Dick Barton - Special Agent by Phil Willmott, Southwold Summer Theatre - St Edmund's Hall Southwold until August 11; Jubilee Hall, Aldeburgh August 14 - 18

Dick Barton - Special Agent by Phil Willmott, Southwold Summer Theatre - St Edmund's Hall, Southwold, until August 11; Jubilee Hall, Aldeburgh August 14 - 18

Cheers for the Special Agent and boos for the ugly arch villain. That's how it was at Southwold when Dick Barton took to the stage. And the audience was really up for it.

We all knew, those of us old enough, how we'd enjoy being transported back to the Golden Age of Radio. We only needed to hear The Devil's Gallop, Charles Williams's dramatic gem of a signature tune, and the terse BBC announcement - “Dick Barton - Special Agent!”

In the hands of writer Phil Wilmott the old radio superhero is sent up sky high and turned into a tongue-in-cheek comic-strip musical. We still love him and urge him on in his quest to put evil people behind bars. We also laugh ourselves rotten at him.

This extravaganza, originally devised as a Christmas show for the Warehouse Theatre at Croydon, is part nostalgic cap-doffing, part spoof, part gags and rudery (much of it alluding to the Special Agent's first name), all in the cause of silly storytelling the nation's way out of a cliff-hanging pickle.

Baron Scarheart (Carl McCrystal) and his alluring but dangerous agent, Marta Hearttburn (Penelope Rawlins) are bent on taking over Britain by poisoning our tea. Anything more dastardly is hard to imagine.

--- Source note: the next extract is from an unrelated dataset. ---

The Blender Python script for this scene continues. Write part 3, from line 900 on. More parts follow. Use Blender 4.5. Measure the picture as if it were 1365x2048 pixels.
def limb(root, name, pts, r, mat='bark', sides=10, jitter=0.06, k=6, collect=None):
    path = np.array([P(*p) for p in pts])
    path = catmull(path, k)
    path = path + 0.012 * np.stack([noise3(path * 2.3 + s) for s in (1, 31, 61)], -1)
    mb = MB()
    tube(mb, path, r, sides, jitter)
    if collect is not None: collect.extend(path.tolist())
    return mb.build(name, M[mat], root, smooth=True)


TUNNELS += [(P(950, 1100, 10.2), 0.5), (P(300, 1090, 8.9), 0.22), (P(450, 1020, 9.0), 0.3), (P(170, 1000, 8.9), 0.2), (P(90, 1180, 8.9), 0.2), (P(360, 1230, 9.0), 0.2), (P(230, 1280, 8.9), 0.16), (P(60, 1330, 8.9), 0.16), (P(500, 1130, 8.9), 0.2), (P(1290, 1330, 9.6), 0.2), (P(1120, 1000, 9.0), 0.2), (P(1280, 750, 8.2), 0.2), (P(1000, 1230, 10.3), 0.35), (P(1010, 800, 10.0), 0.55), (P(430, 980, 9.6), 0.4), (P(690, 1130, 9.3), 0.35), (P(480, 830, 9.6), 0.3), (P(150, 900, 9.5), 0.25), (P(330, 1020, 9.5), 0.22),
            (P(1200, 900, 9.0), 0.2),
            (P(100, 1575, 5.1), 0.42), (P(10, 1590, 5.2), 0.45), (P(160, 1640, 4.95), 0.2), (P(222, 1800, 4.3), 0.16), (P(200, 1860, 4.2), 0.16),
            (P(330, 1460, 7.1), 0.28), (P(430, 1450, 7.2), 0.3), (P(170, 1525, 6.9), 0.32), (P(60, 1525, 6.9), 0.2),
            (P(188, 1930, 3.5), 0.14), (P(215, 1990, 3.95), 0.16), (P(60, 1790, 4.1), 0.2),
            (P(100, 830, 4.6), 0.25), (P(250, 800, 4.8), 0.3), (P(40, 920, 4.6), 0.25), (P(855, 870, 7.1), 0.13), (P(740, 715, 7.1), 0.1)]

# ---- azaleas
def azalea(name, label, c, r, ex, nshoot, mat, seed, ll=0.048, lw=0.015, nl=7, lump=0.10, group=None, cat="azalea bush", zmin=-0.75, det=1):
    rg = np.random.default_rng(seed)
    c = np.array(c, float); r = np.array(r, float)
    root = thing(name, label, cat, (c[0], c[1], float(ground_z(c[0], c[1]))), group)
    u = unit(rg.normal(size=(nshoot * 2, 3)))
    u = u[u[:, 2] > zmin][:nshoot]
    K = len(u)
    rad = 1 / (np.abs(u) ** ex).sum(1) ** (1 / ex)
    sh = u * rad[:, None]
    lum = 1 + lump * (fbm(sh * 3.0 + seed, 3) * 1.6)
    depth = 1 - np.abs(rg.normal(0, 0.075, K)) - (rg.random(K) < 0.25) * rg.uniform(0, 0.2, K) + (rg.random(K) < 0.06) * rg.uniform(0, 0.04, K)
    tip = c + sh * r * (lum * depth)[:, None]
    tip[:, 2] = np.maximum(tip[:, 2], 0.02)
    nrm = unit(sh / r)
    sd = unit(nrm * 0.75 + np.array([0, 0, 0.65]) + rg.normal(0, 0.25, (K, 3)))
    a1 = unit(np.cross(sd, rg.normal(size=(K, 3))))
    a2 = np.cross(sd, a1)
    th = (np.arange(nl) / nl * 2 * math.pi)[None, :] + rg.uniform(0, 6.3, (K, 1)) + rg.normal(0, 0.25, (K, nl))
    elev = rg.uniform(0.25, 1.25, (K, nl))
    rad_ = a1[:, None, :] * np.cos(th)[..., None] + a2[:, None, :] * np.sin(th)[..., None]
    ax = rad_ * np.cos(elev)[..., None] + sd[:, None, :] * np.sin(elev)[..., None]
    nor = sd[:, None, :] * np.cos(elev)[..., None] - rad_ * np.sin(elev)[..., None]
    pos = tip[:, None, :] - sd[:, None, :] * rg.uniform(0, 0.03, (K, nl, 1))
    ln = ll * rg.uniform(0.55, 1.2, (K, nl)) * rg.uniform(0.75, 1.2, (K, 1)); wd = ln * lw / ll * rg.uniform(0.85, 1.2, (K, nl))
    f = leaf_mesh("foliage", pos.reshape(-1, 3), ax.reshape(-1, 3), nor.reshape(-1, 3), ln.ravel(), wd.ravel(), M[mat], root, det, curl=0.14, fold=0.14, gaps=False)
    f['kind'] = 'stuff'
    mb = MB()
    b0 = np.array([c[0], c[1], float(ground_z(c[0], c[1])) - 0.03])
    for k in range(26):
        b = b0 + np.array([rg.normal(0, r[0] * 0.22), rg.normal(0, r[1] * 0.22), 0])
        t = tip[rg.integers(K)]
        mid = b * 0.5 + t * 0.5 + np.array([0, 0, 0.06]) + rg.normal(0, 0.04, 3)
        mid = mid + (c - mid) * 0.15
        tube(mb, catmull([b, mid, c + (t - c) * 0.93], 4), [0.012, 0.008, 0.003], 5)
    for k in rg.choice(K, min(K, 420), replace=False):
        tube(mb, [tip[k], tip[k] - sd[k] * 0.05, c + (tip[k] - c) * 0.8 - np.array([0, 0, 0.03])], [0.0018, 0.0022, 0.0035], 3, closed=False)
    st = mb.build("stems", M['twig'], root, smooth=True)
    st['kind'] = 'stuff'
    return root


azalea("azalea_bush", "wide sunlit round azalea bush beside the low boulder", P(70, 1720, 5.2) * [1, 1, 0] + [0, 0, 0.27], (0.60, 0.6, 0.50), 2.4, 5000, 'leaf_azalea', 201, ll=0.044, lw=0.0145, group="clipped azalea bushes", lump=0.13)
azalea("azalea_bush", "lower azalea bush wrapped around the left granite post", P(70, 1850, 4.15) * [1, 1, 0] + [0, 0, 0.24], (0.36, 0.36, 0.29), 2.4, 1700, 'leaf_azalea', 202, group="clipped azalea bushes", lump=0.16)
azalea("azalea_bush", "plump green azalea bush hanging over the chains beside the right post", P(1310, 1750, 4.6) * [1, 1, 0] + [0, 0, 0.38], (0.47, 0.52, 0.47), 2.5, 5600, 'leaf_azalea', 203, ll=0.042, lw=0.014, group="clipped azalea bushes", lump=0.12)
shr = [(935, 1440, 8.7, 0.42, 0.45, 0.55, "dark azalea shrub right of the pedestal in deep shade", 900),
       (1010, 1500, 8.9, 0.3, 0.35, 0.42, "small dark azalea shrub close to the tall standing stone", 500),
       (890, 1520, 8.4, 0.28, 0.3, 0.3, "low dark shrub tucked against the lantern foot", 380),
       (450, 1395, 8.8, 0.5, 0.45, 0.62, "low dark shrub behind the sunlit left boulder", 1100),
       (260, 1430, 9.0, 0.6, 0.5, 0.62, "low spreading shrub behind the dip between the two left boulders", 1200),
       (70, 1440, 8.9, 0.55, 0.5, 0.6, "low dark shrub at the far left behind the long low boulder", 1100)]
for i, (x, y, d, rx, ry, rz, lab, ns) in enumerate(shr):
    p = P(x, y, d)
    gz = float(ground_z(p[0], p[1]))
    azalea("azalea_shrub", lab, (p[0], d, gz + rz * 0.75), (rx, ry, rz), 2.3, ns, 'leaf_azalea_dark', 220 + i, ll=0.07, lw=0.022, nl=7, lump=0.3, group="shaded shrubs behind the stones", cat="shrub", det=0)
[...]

Director Mark Sterling has assembled a talented cast headed by the excellent Paul Leonard who does Dick, any number of other characters, has a darned good singing voice and hoofs like a good'un. All the cast, except Penelope Rawlins (a fine Dietrich-style temptress throughout) take all sorts of parts in all sorts of camped-up gear and sing new words to songs from Rule Britannia to Nessun Dorma. We have Snowey, Jock, the BBC announcer, lots of improbable blondes and even props that bring the house down.

Designer Maurice Rubens likes nothing more than to be able to go to town even with the tiny stage available at Southwold. This show gives him full rein, with a grinding punishment chamber over which Dick is dangled, a nightclub, Big Ben and much more. The scenes are all quickly changed as the show goes along and frequently win a cheer.

It's a more than just a fun night out. For me it recalled how fed up I was that the BBC deemed the radio programme was inappropriate for youngsters and replaced it with The Archers.